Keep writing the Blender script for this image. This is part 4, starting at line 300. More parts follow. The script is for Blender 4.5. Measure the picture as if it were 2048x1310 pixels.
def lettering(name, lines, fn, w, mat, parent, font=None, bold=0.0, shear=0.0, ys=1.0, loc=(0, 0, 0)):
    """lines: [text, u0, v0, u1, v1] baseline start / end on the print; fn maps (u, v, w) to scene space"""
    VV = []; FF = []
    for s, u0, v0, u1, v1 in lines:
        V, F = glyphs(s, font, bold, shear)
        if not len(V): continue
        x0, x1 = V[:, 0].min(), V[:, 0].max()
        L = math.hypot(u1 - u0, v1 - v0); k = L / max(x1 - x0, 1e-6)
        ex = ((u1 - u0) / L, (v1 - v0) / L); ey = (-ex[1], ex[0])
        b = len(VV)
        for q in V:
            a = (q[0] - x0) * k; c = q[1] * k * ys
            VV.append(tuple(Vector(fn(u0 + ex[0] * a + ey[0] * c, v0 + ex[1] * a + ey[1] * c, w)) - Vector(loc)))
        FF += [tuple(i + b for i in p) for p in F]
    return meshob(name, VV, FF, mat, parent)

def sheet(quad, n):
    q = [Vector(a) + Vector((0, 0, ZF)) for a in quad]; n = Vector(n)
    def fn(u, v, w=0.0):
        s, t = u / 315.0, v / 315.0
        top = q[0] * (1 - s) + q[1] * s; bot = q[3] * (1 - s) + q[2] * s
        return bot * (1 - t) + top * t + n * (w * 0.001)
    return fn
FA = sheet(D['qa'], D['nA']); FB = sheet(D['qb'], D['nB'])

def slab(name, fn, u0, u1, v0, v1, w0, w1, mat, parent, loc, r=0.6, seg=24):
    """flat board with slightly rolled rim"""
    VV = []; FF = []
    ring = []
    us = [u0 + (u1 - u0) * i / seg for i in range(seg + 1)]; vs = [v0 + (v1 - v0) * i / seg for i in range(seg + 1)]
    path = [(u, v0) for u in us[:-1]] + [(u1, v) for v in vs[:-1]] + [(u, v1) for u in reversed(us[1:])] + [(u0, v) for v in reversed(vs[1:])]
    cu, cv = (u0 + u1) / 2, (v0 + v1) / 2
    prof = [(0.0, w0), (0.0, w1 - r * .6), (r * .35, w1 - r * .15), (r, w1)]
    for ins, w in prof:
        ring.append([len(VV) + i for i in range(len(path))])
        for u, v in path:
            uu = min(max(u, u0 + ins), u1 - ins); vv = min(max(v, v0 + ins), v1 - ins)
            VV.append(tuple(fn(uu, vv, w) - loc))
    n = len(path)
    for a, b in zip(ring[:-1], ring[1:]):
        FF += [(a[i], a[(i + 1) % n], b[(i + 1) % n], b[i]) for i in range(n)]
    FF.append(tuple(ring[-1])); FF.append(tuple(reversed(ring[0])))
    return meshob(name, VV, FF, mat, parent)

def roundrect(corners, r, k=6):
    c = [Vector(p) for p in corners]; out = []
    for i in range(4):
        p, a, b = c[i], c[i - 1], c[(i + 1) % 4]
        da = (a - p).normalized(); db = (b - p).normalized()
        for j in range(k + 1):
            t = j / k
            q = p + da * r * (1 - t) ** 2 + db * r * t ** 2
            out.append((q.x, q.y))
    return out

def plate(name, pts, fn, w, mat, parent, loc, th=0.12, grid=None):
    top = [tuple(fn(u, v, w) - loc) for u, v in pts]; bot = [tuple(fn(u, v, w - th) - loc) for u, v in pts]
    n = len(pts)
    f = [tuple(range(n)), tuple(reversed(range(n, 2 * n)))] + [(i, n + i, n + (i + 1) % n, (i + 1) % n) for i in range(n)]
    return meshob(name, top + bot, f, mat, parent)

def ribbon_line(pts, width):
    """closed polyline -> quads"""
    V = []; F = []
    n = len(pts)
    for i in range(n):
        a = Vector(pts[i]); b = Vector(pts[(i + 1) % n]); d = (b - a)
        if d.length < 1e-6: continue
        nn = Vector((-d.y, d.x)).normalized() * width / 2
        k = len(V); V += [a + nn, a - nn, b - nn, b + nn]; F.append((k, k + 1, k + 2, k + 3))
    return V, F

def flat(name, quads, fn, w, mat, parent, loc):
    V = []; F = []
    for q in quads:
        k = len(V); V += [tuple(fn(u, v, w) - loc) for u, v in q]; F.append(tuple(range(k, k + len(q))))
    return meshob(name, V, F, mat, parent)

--

#### Exercise task:
Reproduce the data shown above exactly.

#### Complete answer:
Keep writing the Blender script for this image. This is part 4, starting at line 300. More parts follow. The script is for Blender 4.5. Measure the picture as if it were 2048x1310 pixels.
def lettering(name, lines, fn, w, mat, parent, font=None, bold=0.0, shear=0.0, ys=1.0, loc=(0, 0, 0)):
    """lines: [text, u0, v0, u1, v1] baseline start / end on the print; fn maps (u, v, w) to scene space"""
    VV = []; FF = []
    for s, u0, v0, u1, v1 in lines:
        V, F = glyphs(s, font, bold, shear)
        if not len(V): continue
        x0, x1 = V[:, 0].min(), V[:, 0].max()
        L = math.hypot(u1 - u0, v1 - v0); k = L / max(x1 - x0, 1e-6)
        ex = ((u1 - u0) / L, (v1 - v0) / L); ey = (-ex[1], ex[0])
        b = len(VV)
        for q in V:
            a = (q[0] - x0) * k; c = q[1] * k * ys
            VV.append(tuple(Vector(fn(u0 + ex[0] * a + ey[0] * c, v0 + ex[1] * a + ey[1] * c, w)) - Vector(loc)))
        FF += [tuple(i + b for i in p) for p in F]
    return meshob(name, VV, FF, mat, parent)

def sheet(quad, n):
    q = [Vector(a) + Vector((0, 0, ZF)) for a in quad]; n = Vector(n)
    def fn(u, v, w=0.0):
        s, t = u / 315.0, v / 315.0
        top = q[0] * (1 - s) + q[1] * s; bot = q[3] * (1 - s) + q[2] * s
        return bot * (1 - t) + top * t + n * (w * 0.001)
    return fn
FA = sheet(D['qa'], D['nA']); FB = sheet(D['qb'], D['nB'])

def slab(name, fn, u0, u1, v0, v1, w0, w1, mat, parent, loc, r=0.6, seg=24):
    """flat board with slightly rolled rim"""
    VV = []; FF = []
    ring = []
    us = [u0 + (u1 - u0) * i / seg for i in range(seg + 1)]; vs = [v0 + (v1 - v0) * i / seg for i in range(seg + 1)]
    path = [(u, v0) for u in us[:-1]] + [(u1, v) for v in vs[:-1]] + [(u, v1) for u in reversed(us[1:])] + [(u0, v) for v in reversed(vs[1:])]
    cu, cv = (u0 + u1) / 2, (v0 + v1) / 2
    prof = [(0.0, w0), (0.0, w1 - r * .6), (r * .35, w1 - r * .15), (r, w1)]
    for ins, w in prof:
        ring.append([len(VV) + i for i in range(len(path))])
        for u, v in path:
            uu = min(max(u, u0 + ins), u1 - ins); vv = min(max(v, v0 + ins), v1 - ins)
            VV.append(tuple(fn(uu, vv, w) - loc))
    n = len(path)
    for a, b in zip(ring[:-1], ring[1:]):
        FF += [(a[i], a[(i + 1) % n], b[(i + 1) % n], b[i]) for i in range(n)]
    FF.append(tuple(ring[-1])); FF.append(tuple(reversed(ring[0])))
    return meshob(name, VV, FF, mat, parent)

def roundrect(corners, r, k=6):
    c = [Vector(p) for p in corners]; out = []
    for i in range(4):
        p, a, b = c[i], c[i - 1], c[(i + 1) % 4]
        da = (a - p).normalized(); db = (b - p).normalized()
        for j in range(k + 1):
            t = j / k
            q = p + da * r * (1 - t) ** 2 + db * r * t ** 2
            out.append((q.x, q.y))
    return out

def plate(name, pts, fn, w, mat, parent, loc, th=0.12, grid=None):
    top = [tuple(fn(u, v, w) - loc) for u, v in pts]; bot = [tuple(fn(u, v, w - th) - loc) for u, v in pts]
    n = len(pts)
    f = [tuple(range(n)), tuple(reversed(range(n, 2 * n)))] + [(i, n + i, n + (i + 1) % n, (i + 1) % n) for i in range(n)]
    return meshob(name, top + bot, f, mat, parent)

def ribbon_line(pts, width):
    """closed polyline -> quads"""
    V = []; F = []
    n = len(pts)
    for i in range(n):
        a = Vector(pts[i]); b = Vector(pts[(i + 1) % n]); d = (b - a)
        if d.length < 1e-6: continue
        nn = Vector((-d.y, d.x)).normalized() * width / 2
        k = len(V); V += [a + nn, a - nn, b - nn, b + nn]; F.append((k, k + 1, k + 2, k + 3))
    return V, F

def flat(name, quads, fn, w, mat, parent, loc):
    V = []; F = []
    for q in quads:
        k = len(V); V += [tuple(fn(u, v, w) - loc) for u, v in q]; F.append(tuple(range(k, k + len(q))))
    return meshob(name, V, F, mat, parent)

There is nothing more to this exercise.